Folha de S. Paulo


A democracia na avenida

É democrático fechar a avenida Paulista para carros aos domingos, a fim de que a via se transforme em área de lazer? Se submetêssemos a proposta do prefeito Fernando Haddad a escrutínio popular, não há muita dúvida de que seria aprovada por larga margem.

Eu próprio votaria a favor, embora deva admitir que meu sufrágio teria algo de frívolo, já que não tenho nenhuma intenção de frequentar o parque improvisado. Meu "sim" ao fechamento teria como principal motivação uma espécie de solidariedade para com os comunícipes. Acho bacana que as pessoas tenham espaços para divertir-se e conviver.

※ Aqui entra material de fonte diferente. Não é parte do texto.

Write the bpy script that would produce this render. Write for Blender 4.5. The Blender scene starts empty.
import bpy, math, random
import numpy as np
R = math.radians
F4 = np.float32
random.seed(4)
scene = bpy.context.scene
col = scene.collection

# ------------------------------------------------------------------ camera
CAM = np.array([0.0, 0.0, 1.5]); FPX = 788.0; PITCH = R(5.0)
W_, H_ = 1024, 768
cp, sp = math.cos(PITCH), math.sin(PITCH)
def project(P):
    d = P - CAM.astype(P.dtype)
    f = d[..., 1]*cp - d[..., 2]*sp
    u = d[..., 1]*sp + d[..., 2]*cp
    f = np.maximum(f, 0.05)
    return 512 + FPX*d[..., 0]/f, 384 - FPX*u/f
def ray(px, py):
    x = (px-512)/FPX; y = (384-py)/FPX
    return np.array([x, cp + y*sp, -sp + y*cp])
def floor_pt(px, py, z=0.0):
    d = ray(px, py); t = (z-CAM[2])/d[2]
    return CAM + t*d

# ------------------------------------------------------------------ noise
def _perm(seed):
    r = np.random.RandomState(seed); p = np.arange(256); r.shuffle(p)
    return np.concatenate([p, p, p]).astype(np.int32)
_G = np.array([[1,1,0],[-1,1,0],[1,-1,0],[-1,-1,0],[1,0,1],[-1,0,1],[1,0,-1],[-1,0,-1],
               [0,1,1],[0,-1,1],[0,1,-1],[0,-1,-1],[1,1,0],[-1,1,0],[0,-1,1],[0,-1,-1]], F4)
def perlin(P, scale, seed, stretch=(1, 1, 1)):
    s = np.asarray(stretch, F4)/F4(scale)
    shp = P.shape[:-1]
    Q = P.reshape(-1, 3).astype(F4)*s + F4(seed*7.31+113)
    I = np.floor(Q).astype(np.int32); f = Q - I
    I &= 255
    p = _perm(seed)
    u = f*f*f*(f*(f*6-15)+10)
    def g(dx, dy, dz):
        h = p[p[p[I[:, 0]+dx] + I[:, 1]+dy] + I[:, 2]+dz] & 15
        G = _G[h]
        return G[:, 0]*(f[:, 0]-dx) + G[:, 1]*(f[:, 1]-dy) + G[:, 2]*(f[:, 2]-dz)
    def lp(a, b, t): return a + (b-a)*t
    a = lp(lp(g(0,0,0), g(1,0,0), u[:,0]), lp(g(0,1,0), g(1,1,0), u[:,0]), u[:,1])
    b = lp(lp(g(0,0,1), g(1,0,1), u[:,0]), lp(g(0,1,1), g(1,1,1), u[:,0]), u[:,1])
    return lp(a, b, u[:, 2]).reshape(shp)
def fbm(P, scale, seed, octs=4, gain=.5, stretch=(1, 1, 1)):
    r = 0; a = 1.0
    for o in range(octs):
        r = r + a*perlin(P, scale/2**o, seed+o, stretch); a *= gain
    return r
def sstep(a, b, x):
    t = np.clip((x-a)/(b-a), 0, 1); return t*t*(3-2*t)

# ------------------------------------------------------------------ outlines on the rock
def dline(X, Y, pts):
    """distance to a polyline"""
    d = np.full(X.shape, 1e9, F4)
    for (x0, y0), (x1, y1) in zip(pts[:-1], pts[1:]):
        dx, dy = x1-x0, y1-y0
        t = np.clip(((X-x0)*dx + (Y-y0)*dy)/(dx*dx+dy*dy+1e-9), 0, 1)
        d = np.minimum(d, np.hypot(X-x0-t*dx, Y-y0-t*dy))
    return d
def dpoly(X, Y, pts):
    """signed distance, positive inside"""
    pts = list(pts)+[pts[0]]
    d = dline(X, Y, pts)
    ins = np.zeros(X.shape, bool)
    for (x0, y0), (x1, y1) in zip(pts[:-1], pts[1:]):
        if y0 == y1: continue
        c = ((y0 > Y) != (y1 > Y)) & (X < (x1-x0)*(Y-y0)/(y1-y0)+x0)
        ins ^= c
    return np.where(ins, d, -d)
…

Os frequentadores, sejam atuais ou apenas potenciais, porém, são só parte da equação. Não podemos esquecer que existe uma população que reside na avenida que é bastante prejudicada pela interdição. Ter de avisar previamente as autoridades quando pretende sair de casa motorizado para que seja providenciada uma escolta não é algo que possa ser descrito como um incômodo menor. Algo parecido vale para os comerciantes da região, que se queixam de que a mudança nas regras lhes impõe boas perdas no faturamento.

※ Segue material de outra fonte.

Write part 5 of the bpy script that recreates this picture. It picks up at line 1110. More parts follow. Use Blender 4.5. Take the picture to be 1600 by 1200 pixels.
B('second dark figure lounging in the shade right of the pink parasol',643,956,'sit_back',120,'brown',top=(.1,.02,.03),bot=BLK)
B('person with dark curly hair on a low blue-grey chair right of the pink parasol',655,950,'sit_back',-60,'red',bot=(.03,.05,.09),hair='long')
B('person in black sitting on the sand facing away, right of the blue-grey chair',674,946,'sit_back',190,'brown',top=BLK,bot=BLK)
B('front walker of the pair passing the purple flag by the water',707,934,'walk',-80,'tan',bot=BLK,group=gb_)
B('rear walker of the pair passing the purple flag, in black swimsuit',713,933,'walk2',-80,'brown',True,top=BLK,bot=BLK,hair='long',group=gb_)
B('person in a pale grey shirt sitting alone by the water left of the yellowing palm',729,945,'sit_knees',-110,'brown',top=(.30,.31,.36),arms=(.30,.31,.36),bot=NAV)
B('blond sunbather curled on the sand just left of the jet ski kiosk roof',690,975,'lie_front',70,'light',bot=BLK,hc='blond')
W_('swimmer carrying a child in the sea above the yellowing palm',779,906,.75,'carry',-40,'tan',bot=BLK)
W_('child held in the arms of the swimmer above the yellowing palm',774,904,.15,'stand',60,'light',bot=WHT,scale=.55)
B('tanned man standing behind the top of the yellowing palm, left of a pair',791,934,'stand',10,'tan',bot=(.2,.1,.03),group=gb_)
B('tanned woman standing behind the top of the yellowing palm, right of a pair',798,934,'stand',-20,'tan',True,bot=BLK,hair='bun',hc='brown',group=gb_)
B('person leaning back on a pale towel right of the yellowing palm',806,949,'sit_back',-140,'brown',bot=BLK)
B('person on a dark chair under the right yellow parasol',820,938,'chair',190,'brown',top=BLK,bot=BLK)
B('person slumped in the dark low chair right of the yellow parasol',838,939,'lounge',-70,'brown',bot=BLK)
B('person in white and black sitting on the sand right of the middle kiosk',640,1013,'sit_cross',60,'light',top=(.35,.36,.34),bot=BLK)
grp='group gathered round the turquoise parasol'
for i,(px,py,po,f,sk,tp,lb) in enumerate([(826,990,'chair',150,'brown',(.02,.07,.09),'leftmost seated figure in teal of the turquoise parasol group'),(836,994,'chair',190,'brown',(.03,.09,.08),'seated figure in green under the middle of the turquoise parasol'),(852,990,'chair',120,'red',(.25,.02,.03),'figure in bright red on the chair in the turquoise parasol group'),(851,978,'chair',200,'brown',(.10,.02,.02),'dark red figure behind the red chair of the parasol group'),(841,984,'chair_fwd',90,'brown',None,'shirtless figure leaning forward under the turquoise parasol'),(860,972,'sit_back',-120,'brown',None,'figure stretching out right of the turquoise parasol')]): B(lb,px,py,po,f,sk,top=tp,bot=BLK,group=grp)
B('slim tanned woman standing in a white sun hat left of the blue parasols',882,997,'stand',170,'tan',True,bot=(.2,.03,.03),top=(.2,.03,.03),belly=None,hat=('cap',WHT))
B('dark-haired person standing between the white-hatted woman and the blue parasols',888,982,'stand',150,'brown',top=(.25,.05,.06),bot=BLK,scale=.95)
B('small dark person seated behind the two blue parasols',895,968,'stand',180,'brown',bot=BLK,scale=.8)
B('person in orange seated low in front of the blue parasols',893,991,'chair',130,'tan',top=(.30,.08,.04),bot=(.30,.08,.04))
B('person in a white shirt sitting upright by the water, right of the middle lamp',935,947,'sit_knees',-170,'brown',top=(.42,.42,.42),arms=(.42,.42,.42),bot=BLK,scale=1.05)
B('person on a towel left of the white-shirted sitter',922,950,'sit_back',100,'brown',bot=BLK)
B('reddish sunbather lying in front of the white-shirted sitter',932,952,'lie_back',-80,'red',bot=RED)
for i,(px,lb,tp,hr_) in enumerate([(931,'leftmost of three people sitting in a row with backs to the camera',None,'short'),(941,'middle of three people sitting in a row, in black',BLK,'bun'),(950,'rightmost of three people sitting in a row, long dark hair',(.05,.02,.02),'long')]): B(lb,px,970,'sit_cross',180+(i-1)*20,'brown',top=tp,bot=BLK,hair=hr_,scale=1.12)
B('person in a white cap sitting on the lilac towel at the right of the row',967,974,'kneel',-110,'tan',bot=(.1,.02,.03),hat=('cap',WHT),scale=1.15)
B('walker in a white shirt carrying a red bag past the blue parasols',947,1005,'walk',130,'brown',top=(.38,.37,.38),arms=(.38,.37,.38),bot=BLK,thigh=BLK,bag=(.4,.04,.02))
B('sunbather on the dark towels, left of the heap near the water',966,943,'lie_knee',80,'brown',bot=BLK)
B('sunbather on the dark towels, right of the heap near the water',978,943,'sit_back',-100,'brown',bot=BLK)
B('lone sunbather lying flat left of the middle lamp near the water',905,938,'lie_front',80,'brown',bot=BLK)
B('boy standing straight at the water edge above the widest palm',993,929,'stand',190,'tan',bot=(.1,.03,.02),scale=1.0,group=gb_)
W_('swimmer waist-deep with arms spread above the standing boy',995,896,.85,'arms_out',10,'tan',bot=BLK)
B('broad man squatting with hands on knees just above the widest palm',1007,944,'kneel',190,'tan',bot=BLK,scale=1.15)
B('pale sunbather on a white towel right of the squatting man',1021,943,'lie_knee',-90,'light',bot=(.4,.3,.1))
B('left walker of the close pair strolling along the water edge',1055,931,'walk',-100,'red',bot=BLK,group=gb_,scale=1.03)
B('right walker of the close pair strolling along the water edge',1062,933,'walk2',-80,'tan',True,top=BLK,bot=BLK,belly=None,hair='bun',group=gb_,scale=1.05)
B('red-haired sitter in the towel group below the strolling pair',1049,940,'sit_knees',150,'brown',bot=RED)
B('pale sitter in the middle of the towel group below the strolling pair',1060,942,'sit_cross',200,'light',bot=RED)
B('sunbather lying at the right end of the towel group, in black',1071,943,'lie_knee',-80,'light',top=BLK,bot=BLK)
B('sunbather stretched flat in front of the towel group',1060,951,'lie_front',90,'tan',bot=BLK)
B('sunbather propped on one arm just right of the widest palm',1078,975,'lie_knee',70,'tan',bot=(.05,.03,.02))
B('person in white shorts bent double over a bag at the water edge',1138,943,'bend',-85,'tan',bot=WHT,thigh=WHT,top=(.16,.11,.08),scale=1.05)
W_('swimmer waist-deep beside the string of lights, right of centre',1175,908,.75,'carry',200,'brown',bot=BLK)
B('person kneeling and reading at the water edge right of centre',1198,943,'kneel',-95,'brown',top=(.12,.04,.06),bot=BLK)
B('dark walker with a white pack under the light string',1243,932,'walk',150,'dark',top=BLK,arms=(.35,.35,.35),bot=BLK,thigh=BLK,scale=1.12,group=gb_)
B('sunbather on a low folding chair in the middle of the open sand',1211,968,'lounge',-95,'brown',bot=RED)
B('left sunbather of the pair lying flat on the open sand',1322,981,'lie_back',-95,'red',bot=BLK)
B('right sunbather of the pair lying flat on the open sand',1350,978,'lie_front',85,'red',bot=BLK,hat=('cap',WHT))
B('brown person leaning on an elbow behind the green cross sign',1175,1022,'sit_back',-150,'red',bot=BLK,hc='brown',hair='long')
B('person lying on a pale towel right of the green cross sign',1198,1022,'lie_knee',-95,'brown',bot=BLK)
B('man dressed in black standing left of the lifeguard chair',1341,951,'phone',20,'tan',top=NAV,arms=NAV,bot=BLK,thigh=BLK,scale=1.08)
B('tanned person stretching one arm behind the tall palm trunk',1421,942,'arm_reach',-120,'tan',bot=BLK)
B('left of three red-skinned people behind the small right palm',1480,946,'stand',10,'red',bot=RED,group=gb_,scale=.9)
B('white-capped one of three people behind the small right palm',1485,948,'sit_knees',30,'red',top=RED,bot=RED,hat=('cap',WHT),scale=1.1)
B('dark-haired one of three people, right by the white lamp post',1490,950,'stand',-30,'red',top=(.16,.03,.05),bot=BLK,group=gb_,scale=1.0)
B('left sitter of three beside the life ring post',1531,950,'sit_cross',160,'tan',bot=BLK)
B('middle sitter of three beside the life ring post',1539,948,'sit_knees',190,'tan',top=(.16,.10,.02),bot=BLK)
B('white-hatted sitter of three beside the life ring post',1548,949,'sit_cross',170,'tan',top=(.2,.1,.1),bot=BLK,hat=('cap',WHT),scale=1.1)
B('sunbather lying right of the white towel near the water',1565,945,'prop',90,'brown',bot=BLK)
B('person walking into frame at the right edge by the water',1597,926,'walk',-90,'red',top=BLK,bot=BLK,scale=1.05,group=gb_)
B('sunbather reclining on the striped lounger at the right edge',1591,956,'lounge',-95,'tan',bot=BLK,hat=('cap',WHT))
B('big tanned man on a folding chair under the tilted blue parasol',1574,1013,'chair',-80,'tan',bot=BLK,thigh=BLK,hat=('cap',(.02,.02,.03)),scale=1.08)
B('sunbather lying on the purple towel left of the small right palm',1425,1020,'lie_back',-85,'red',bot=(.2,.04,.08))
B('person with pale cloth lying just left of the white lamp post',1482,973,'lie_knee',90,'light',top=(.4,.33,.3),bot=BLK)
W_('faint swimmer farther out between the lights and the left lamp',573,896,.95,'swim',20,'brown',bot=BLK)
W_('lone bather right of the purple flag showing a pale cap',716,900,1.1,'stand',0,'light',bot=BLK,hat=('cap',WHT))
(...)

Obviamente, meu voto não deveria ter o mesmo peso do de um cidadão que more ou trabalhe na avenida. No meio do caminho, há o daqueles que de fato usam a Paulista como área de lazer. A democracia ainda não desenvolveu mecanismos para lidar com situações como essa. Quantos "sins" de usuários seriam necessários para contrabalançar um "não" de residente?

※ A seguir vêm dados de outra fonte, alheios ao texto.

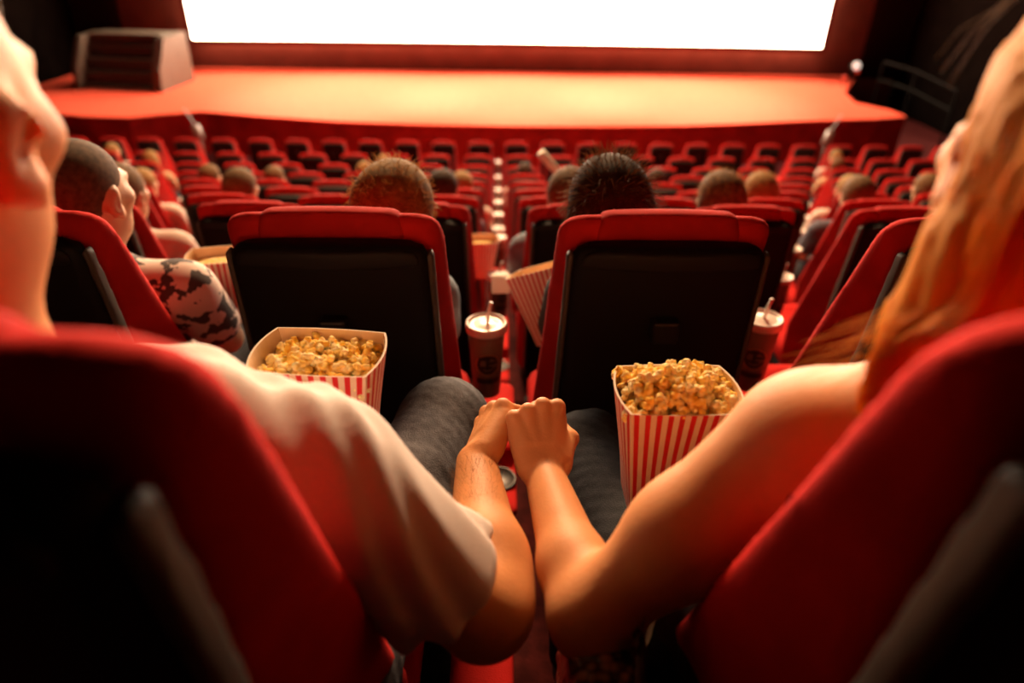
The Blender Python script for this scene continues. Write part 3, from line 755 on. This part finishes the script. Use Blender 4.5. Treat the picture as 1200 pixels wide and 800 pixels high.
wp += seg3(rS, rE, rW, .045, .034, .024, .02); hp, _ = hand(rW, (-.8, .55, .1), (.25, .1, .95), 1, .95, curls=((30, 40, 25),) * 4); wp += hp
wlH, wlK, wlA = V([.225, .43, .545]), V([.155, .905, .485]), V([.15, .84, .03])
wrH, wrK, wrA = V([.355, .43, .545]), V([.40, .905, .485]), V([.40, .84, .03])
for H, K, A in ((wlH, wlK, wlA), (wrH, wrK, wrA)): wp += seg3(H, K, A, .075, .055, .034, .03) + [rc(A, A + V([0, .11, -.04]), .032, .028, .02)]
sdf('body', wp, .008, M['skin_w'], wom, HB)
for q in (-1, 1): sdf('eye', [el(wHc + wR @ V([q * .032, .080, .005]), (.012,) * 3, 0)], .003, M['eye'], wom)
sdf('vest_top', [rc((.315, .43, .865), (.30, .45, .62), .098, .106, .06), rc((.235, .43, .59), (.35, .43, .59), .10, .10, .05)], .007, M['top_blk'], wom, post=lambda F_, x, y, z: np.maximum(F_, z - .875 + 0 * x + 0 * y))
for x in (.262, .375):
    bm = bmesh.new(); bm_tube(bm, [(x, .37, .82), (x, .385, .90), (x, .44, .930), (x, .50, .90), (x, .53, .84)], .006, 8); from_bm('strap', bm, M['beige_cloth'], wom, True)
sdf('jeans', seg3(wlH, wlK, wlA, .086, .066, .050, .035) + seg3(wrH, wrK, wrA, .086, .066, .050, .035) + [rc((.225, .43, .58), (.355, .43, .58), .10, .10, .05)], .007, M['jeans_dk'], wom, post=leg_folds)
for A in (wlA, wrA): sdf('shoe', [rc(A + V([0, -.02, -.035]), A + V([0, .12, -.045]), .043, .040, .02)], .010, M['sole'], wom, post=lambda F_, x, y, z: np.maximum(F_, -.06 - z + 0 * x + 0 * y))
def wp3(x, y, z): return wHc + wR @ (V([x, y, z]) * .96)
hv = [el(wp3(0, -.022, .036), V((.083, .103, .095)) * .96, .02, wR), rc(wp3(0, -.080, .0), (.352, .330, .95), .070, .055, .03),
      rc(wp3(-.048, -.042, .035), wp3(-.052, -.040, -.050), .036, .038, .03), rc(wp3(-.052, -.040, -.050), (.286, .374, 1.03), .038, .034, .03), rc((.286, .374, 1.03), (.278, .386, .985), .034, .018, .03),
      rc(wp3(.070, -.005, .02), (.42, .41, .87), .036, .02, .03), el(wp3(0, .114, -.03), V((.072, .096, .105)) * .96, .012, wR, True)]
hair = sdf('hair', hv, .0065, M['hair_ginger'], wom, post=lambda F_, x, y, z: F_ + .0022 * np.sin((x * .9 + y * .7) * 420 + 3 * np.sin(z * 14)))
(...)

Os moradores da Paulista que se opõem ao fechamento são que tipo de minoria? Uma cujos interesses podem ser legitimamente sobrepujados pela vontade da maioria, ou uma cujos direitos devem ser preservados mesmo que contra o desejo da maior parte da população? Sinceramente não sei. Inclino-me pela primeira, mas creio que pensaria diferente se residisse ali. É complicado.